Exclusive: Clare Balding gets real about how we can inspire body positivity in young girls

Life


Exclusive: Clare Balding gets real about how we can inspire body positivity in young girls

By Chloe Gray

6 years ago

“[Sports] can change girls from being worried that they aren’t skinny enough, that their jeans aren’t size zero, that their lips weren’t big enough and their hair didn’t swish enough, to asking ‘hang on, what can my body do for me?’” says the veteran sports presenter.

Clare Balding is the perfect example of a glass-ceiling-smashing woman. In the man’s world that is sport, she’s reported from six Olympic Games, become the face of the rugby league coverage and was the first female commentator at Wimbledon.

After 25 years in sports broadcasting, it’s safe to say she understands the power that women trying, playing and winning can have, and now she’s encouraging all of us to see it, too.

Speaking to Stylist, she says: “[Sports] can change girls from being worried that they aren’t skinny enough, that their jeans aren’t size zero, that their lips weren’t big enough and their hair didn’t swish enough, to asking ‘hang on, what can my body do for me?’”

And in our current climate, getting people involved is more important to Balding than ever. 

“When you look at a the crisis in our younger generation and the obsession with turning the camera on yourself, and therefore the insecurity that comes from that, I think sport is a really important way of showing that things can be another way,” she tells us.

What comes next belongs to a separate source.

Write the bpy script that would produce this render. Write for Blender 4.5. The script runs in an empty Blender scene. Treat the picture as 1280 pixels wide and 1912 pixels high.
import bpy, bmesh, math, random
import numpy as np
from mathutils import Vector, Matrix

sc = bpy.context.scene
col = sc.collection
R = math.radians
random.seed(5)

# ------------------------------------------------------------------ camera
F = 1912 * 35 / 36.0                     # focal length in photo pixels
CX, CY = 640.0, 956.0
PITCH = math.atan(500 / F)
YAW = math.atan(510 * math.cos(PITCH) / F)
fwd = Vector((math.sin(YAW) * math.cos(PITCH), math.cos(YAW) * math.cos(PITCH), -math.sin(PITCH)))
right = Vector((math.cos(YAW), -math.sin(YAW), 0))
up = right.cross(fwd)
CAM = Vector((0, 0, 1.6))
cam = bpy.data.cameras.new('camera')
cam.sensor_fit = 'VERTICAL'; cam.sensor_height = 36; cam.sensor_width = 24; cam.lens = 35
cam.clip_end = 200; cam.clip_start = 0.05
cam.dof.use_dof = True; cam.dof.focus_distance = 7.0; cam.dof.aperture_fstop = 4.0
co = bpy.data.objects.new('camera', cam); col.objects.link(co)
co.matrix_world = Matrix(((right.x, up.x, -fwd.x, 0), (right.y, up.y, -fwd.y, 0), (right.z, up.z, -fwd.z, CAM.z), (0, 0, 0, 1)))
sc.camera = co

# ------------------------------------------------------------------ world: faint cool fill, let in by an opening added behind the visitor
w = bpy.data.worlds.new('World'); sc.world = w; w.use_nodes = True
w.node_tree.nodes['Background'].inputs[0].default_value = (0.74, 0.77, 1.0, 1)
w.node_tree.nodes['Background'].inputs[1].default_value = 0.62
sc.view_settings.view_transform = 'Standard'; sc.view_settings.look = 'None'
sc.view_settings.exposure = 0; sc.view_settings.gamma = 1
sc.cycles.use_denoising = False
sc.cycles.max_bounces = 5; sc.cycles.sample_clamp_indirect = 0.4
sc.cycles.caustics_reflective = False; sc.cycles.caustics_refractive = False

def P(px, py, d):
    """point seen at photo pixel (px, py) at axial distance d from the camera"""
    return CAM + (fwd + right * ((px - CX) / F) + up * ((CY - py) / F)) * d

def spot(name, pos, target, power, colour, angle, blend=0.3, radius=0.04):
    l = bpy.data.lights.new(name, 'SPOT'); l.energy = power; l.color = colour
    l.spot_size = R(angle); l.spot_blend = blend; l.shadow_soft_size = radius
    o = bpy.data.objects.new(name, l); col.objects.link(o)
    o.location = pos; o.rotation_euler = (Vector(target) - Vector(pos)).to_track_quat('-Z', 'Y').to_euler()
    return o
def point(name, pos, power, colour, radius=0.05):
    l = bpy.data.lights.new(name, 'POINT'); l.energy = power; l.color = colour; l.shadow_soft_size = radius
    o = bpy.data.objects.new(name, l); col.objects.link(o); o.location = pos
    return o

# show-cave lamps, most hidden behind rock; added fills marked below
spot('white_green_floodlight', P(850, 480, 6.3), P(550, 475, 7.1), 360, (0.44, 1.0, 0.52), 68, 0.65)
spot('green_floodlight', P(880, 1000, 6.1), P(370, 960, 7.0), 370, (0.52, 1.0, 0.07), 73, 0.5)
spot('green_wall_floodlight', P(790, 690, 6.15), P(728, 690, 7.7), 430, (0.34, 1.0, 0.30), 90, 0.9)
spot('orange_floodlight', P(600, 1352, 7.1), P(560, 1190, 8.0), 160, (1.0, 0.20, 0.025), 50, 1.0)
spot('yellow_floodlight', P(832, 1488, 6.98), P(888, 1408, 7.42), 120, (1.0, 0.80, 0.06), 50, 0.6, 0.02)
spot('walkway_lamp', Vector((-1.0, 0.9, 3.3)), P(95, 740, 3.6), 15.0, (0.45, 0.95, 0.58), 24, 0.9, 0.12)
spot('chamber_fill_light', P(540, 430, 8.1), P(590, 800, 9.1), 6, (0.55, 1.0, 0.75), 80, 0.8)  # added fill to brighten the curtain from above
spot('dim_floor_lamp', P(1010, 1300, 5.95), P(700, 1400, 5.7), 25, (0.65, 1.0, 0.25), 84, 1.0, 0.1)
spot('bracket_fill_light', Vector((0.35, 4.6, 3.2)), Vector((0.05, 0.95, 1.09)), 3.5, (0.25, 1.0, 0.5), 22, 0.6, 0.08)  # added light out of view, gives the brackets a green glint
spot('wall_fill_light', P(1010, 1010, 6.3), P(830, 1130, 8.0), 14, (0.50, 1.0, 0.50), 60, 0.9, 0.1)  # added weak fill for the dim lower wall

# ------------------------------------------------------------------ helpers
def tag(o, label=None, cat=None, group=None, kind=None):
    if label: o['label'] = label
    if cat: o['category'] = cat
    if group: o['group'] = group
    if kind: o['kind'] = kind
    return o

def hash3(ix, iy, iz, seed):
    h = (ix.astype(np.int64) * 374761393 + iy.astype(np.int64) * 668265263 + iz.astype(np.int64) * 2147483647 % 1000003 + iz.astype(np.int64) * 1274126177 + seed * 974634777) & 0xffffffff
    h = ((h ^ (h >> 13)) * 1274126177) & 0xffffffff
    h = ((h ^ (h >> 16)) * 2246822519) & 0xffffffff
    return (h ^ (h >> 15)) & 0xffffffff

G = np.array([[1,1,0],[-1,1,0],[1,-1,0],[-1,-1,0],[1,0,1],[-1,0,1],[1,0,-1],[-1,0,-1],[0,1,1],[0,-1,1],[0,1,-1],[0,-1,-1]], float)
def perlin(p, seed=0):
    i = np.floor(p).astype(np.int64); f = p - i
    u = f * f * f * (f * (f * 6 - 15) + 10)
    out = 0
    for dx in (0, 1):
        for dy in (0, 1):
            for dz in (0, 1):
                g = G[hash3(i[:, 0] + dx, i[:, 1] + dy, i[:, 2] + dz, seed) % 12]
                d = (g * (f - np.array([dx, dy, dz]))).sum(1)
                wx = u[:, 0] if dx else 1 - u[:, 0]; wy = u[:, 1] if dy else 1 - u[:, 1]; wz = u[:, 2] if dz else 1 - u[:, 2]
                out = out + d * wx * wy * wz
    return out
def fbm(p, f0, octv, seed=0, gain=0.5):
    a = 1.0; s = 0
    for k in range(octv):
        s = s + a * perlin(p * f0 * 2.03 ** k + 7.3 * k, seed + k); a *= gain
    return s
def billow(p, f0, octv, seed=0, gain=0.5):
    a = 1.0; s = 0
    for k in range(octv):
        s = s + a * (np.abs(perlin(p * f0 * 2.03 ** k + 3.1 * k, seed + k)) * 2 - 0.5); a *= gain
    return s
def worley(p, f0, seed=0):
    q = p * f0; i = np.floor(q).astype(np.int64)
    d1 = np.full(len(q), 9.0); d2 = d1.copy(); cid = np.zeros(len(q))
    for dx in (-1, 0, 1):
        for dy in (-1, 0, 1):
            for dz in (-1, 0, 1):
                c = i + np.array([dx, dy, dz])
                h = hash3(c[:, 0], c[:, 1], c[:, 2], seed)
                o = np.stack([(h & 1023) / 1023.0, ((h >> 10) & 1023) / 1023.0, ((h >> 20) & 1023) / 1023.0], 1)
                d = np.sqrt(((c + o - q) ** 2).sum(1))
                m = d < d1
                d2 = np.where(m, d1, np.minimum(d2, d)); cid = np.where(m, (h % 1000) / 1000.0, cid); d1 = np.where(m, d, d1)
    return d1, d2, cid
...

However, according to cricket charity Chance to Shine, just 57% of girls play sport outside of school or college, compared to 79% of boys. And when the Women’s Sport and Fitness Foundation looked into why women weren’t getting involved in exercise, it found that the male-dominated narrative put them off as ‘being sporty is felt to be at odds with being feminine’, and that the female invisibility in sport gives ‘women the sense that they do not belong.’

Speaking at the launch of the BBC’s Summer of Women in Sport, which will see June and July jam packed with women’s sport across their channels, Balding spoke of how important making female athletes and sports stars visible is: “For me, it’s about creating those moments where women are in the spotlight, because you can’t make iconic figures unless you give them the airtime, the facetime, the print time,” Balding says.

“It’s about making sure that women of all shapes and sizes, women with loud voices and women with quiet voices, women who are aggressive on the pitch and the women who are quieter and more subtle, that everybody gets their moment and girls, and adults too, get to see women and think ‘there’s someone who’s a bit like me!’.”

The good thing is that things are changing: it may seem small, but Balding says this year was the first when she was allowed to prefix the men’s boat race with a gender, rather than just calling them ‘the boat race’ and ‘the women’s boat race’, giving equal importance and emphasis to both races.

And she’s using her place to call others out and remind them of the importance of equal reporting: “When I listen to the sports bulletin and there isn’t any women’s sports on it I fire off a text to somebody and say ‘well why didn’t you just say here’s the men’s sport? Because clearly women aren’t doing anything on Tuesday!’.”

Safe to say that Balding (and these amazing sports women) are our new superheroes, then.